Dona Flor no bloco da MUBI
Fenômeno de bilheteria com Sonia Braga, longa de Bruno Barreto que recria o carnaval dos anos 1940, entra para o streaming que mais fomenta o cinema autoral no fim de semana da folia
Maior sucesso do casal de produtores Lucy e Luiz Carlos Barreto, "Dona Flor e Seus Dois Maridos" (1976) ganha a ribalta do streaming, neste carnaval, ao ingressar na grade da MUBI a partir desta sexta-feira (9). O www.mubi.com vai disponibilizar o fenômeno de bilheteria que rendeu ao cineasta Bruno Barreto o passaporte para filmar nos EUA. O filme vendeu 10.735.524 ingressos no Brasil a partir de sua estreia, em 22 de novembro de 1976.
Ardidos com o sabor de cebola crua, os beijos trocados entre a quituteira Florípedes Paiva (Sonia Braga) e o malandro Valdomiro Santos Guimarães, o Vadinho (José Wilker), na trama desse tocante longa-metragem sintetizaram o romantismo em nossas salas de projeção. Seu universo narrativo tem gênese no livro homônimo de Jorge Amado (1912-2001).
Cultuado como Midas do documentário no país, Eduardo Coutinho (1933-2014) trabalhou no roteiro do filme, ao lado de Leopoldo Serran (1942-2008). Sonia tornou-se "A" estrela nacional com o êxito alcançado por sua personagem.
Exibida no Paris Theatre de Nova York, em 1978, a love story metafísica produzida pela LC Barreto foi lançada na França em 3 de agosto de 1977, ocupando, de cara, dez salas exibidoras de Paris, o que se configurou como um fenômeno para uma produção sul-americana. Em 1979, uma indicação ao Globo de Ouro de melhor filme de língua não inglesa assegurou prestígio hollywoodiano a Bruno, que conquistou o Kikito de melhor direção por seu requintado desempenho por trás das câmeras. Chegou a engatar uma carreira lá fora, assim como Sonia, que filmou com Robert Redford, Clint Eastwood e outros mestres. Intérprete de Vadinho, numa composição memorável, José Wilker (1946-2014) também deu o ar de sua graça (e seu talento) para a indústria hollywoodiana, ao aparecer em "O Curandeiro da Selva" (1992).
Vale lembrar, no elenco desse marco popular do nosso cinema, da atuação em estado de graça de Mauro Mendonça, encarnando o apolíneo Dr.
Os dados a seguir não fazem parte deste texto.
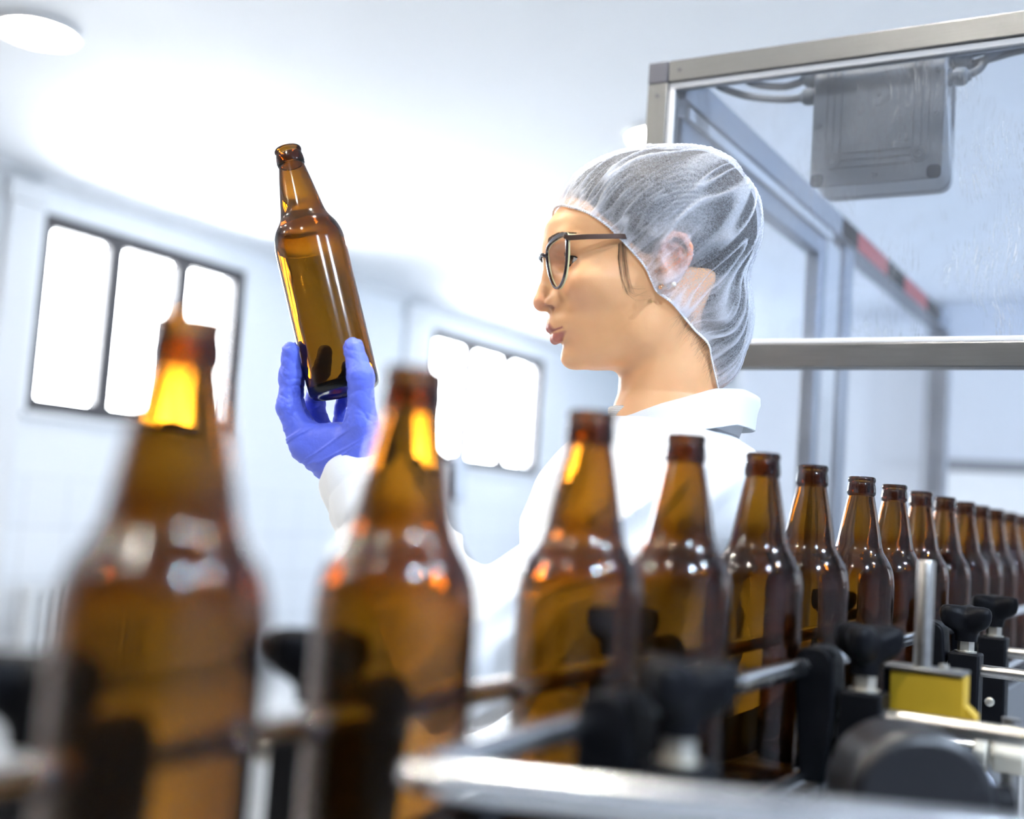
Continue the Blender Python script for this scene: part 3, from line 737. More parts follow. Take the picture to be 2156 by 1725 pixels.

Teodoro. A fotografia dionisíaca é assinada por Murilo Salles. Na trilha sonora, "O Que Será", de Chico Buarque, na voz de Simone, tornou aquela paixão de Flor e Vadinho ainda mais envolvente e sinestésica.
É na madruga de domingo de Carnaval em 1943, em Salvador, que a trama começa. Ali, um grupo de foliões está sentado na calçada de um bar cantando e bebendo. Um deles cai morto no chão: é Vadinho. Após o enterro, Flor, a viúva, relembra seu casamento.
Desde o início do matrimônio, Vadinho se mostra um aspirante a Zé Pilintra, com compulsão pelo jogo. Sai todos os dias com amigos para jogar e beber, e quase sempre chega em casa bêbado na manhã seguinte.
Algumas vezes, Flor o encontra jogado na calçada. Pede dinheiro emprestado para todo mundo e adquire muitas dívidas. Chega a bater em Flor pelo fato de ela se negar a lhe emprestar algum. Além disso tem muitas amantes. Apesar de não ser um marido exemplar, Flor gosta muito dele e sente muito sua falta quando ele morre. Para ela, Vadinho era um ótimo amante.
Com o tempo, Flor vai deixando o sofrimento de lado e vai retomando a sua rotina, começa a se vestir melhor e a sair mais de casa. Um dia recebe uma carta e acaba descobrindo que o farmacêutico, dr. Teodoro, está apaixonado por ela. Decide se casar com ele. Ela vive bem ao lado do marido, mas algumas vezes se sente agoniada. Um dia começa a receber visitas do fantasma de Vadinho. Nasce ali um trisal, o mais famoso que nosso cinema já consagrou, como um "Jules et Jim" do Além.